Entries with scene source code
_ _ _ _ _ _ _
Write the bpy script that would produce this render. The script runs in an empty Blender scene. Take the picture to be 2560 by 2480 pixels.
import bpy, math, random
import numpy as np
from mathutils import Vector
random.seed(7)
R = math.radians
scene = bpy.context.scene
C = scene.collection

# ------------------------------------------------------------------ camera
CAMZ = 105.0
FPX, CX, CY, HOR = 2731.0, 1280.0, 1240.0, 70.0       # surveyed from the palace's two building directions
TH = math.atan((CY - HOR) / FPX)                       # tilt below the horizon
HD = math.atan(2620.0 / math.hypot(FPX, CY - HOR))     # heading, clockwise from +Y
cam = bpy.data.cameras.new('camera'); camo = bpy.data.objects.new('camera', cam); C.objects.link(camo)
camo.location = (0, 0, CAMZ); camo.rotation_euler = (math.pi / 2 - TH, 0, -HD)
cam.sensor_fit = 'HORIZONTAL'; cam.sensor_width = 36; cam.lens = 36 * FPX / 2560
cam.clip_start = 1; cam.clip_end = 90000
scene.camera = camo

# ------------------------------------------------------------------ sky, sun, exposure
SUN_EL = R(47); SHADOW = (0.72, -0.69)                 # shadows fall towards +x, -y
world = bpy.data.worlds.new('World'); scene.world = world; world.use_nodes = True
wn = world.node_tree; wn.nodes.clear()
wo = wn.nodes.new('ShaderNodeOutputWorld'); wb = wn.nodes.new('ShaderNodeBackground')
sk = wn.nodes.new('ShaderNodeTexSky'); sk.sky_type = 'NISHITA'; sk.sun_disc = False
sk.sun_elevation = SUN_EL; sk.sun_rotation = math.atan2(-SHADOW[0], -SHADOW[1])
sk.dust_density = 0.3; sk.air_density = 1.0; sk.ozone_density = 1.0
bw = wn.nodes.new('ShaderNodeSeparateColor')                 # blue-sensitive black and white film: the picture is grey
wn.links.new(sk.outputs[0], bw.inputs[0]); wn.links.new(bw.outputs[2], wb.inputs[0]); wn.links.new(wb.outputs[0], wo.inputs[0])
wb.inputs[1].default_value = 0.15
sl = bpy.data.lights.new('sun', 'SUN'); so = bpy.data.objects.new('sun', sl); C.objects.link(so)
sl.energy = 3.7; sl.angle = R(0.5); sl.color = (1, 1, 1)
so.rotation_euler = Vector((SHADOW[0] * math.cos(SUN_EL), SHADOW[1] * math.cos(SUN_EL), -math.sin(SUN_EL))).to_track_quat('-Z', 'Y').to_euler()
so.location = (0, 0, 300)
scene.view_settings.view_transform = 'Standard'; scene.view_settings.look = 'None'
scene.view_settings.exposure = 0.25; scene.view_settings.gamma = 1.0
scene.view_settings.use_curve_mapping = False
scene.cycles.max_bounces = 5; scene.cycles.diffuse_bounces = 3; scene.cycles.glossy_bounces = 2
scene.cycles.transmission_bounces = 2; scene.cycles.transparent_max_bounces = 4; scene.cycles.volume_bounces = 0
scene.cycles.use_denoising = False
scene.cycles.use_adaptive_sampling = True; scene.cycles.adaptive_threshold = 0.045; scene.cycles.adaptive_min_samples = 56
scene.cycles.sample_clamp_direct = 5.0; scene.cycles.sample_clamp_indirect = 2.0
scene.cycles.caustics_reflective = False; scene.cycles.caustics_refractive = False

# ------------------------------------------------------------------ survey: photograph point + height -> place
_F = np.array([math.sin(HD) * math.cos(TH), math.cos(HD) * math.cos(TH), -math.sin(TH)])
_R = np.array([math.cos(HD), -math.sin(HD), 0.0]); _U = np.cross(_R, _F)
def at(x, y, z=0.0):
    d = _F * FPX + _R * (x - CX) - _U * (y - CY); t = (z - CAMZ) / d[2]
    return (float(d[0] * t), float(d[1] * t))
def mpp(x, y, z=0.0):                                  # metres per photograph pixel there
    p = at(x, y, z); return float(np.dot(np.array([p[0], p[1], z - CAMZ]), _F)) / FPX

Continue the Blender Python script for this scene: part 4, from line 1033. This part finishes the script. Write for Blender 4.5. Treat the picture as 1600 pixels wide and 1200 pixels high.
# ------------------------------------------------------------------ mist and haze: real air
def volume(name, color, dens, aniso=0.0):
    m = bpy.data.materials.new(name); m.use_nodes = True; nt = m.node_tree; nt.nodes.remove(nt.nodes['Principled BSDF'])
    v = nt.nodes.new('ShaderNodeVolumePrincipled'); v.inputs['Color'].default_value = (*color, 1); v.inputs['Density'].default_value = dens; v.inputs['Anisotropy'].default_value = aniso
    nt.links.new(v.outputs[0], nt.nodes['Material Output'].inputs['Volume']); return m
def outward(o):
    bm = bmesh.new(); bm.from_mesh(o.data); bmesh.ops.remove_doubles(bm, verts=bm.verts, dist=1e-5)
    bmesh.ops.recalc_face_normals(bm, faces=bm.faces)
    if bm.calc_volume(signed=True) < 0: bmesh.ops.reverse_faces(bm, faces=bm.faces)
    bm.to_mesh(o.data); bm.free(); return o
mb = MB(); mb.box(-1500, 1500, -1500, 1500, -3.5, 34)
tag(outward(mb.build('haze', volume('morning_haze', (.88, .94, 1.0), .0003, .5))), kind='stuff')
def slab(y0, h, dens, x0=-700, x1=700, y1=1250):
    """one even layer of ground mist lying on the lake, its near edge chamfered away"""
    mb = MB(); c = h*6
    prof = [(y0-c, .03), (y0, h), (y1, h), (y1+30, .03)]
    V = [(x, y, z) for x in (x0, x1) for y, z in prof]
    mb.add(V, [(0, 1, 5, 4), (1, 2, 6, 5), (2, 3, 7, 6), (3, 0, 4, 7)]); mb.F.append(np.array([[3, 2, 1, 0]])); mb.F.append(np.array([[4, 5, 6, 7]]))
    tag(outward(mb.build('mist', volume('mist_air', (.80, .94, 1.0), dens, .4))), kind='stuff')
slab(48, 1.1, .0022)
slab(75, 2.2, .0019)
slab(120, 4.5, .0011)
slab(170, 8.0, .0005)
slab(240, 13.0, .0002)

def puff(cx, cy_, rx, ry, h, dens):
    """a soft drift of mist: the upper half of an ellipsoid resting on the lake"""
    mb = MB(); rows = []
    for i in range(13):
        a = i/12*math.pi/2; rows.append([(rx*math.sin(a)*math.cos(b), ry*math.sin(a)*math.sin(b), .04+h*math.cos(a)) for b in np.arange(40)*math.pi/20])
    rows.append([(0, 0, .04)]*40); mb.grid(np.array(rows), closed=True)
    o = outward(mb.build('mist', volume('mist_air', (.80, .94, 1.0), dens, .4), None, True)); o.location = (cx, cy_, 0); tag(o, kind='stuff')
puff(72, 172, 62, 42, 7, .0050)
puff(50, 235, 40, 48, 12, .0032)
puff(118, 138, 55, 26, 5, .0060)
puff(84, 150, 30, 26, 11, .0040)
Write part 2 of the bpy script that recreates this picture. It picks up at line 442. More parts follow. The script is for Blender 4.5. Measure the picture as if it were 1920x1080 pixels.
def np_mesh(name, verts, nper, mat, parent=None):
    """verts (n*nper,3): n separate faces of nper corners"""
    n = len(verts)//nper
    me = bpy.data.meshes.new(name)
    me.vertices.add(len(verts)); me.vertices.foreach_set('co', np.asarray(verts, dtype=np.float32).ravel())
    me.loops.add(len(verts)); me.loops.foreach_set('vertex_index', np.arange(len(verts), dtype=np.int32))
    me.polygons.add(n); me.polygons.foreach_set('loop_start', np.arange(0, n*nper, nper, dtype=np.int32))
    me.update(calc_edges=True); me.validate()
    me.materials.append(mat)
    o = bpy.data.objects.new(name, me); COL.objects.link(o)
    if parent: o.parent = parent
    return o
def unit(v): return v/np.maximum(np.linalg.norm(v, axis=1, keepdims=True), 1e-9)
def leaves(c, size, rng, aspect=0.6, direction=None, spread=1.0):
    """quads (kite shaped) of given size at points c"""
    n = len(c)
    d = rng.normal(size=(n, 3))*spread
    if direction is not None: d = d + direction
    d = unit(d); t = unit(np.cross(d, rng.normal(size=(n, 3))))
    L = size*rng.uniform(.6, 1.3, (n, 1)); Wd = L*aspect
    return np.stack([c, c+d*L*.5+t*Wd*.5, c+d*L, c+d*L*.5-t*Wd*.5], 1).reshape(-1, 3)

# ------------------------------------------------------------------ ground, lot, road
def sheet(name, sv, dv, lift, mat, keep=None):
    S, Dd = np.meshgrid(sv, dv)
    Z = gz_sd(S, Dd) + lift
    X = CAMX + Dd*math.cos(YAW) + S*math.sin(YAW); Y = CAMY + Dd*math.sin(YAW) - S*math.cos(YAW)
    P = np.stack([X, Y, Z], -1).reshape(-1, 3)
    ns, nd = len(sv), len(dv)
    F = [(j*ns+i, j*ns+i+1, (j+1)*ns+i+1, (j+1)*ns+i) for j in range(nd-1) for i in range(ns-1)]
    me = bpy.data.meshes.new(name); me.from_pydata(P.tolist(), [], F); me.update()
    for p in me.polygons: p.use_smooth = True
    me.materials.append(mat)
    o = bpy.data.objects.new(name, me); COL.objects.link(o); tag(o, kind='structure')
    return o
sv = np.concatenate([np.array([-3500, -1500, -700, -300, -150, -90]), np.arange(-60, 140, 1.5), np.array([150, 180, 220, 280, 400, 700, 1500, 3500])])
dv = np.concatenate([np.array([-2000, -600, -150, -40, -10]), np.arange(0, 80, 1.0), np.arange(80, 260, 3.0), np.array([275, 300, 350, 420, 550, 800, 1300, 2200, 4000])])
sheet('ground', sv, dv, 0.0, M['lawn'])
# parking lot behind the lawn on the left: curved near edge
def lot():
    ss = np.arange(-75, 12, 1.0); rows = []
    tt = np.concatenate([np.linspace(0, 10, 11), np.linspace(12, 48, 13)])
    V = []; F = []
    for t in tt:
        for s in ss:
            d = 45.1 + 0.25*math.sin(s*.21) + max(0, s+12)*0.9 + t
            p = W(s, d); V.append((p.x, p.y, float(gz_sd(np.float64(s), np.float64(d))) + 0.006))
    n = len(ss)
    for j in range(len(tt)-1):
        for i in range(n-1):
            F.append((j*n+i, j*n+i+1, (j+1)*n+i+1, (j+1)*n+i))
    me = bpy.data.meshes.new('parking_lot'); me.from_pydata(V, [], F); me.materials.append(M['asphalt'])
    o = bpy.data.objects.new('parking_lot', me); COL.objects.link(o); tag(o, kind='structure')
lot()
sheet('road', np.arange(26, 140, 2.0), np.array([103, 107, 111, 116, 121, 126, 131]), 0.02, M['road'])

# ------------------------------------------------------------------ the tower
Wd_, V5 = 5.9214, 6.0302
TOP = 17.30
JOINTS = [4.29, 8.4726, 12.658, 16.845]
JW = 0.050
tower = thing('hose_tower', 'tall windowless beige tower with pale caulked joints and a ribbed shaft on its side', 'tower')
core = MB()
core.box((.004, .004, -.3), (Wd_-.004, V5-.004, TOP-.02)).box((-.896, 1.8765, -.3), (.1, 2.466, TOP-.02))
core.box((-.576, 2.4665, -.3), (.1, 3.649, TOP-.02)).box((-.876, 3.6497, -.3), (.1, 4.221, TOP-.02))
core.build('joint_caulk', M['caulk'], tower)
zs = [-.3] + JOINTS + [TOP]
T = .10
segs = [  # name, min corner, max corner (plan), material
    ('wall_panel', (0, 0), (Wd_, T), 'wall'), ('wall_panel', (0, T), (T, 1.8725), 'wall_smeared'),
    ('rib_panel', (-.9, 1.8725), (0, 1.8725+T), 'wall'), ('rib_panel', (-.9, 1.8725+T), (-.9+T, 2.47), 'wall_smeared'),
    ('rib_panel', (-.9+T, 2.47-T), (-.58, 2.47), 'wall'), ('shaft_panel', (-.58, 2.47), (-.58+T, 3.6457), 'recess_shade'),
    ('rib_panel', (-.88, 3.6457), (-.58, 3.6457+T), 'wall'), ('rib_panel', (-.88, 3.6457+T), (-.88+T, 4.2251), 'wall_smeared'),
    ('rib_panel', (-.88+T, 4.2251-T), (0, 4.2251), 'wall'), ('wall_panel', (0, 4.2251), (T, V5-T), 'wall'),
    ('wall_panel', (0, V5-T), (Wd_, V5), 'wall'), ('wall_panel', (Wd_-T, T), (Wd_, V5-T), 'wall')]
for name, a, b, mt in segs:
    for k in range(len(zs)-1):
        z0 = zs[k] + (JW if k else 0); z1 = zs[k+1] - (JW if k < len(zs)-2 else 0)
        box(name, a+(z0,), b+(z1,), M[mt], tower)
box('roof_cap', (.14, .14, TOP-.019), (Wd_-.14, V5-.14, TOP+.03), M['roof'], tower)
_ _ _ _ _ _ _
### What is expected:
Exactly as written, return the lines from the line containing "Write part 2" through the line containing "c+d*L*.5-t*Wd*.5], 1).reshape(-1, 3)", both included.

### Final result:
Write part 2 of the bpy script that recreates this picture. It picks up at line 442. More parts follow. The script is for Blender 4.5. Measure the picture as if it were 1920x1080 pixels.
def np_mesh(name, verts, nper, mat, parent=None):
    """verts (n*nper,3): n separate faces of nper corners"""
    n = len(verts)//nper
    me = bpy.data.meshes.new(name)
    me.vertices.add(len(verts)); me.vertices.foreach_set('co', np.asarray(verts, dtype=np.float32).ravel())
    me.loops.add(len(verts)); me.loops.foreach_set('vertex_index', np.arange(len(verts), dtype=np.int32))
    me.polygons.add(n); me.polygons.foreach_set('loop_start', np.arange(0, n*nper, nper, dtype=np.int32))
    me.update(calc_edges=True); me.validate()
    me.materials.append(mat)
    o = bpy.data.objects.new(name, me); COL.objects.link(o)
    if parent: o.parent = parent
    return o
def unit(v): return v/np.maximum(np.linalg.norm(v, axis=1, keepdims=True), 1e-9)
def leaves(c, size, rng, aspect=0.6, direction=None, spread=1.0):
    """quads (kite shaped) of given size at points c"""
    n = len(c)
    d = rng.normal(size=(n, 3))*spread
    if direction is not None: d = d + direction
    d = unit(d); t = unit(np.cross(d, rng.normal(size=(n, 3))))
    L = size*rng.uniform(.6, 1.3, (n, 1)); Wd = L*aspect
    return np.stack([c, c+d*L*.5+t*Wd*.5, c+d*L, c+d*L*.5-t*Wd*.5], 1).reshape(-1, 3)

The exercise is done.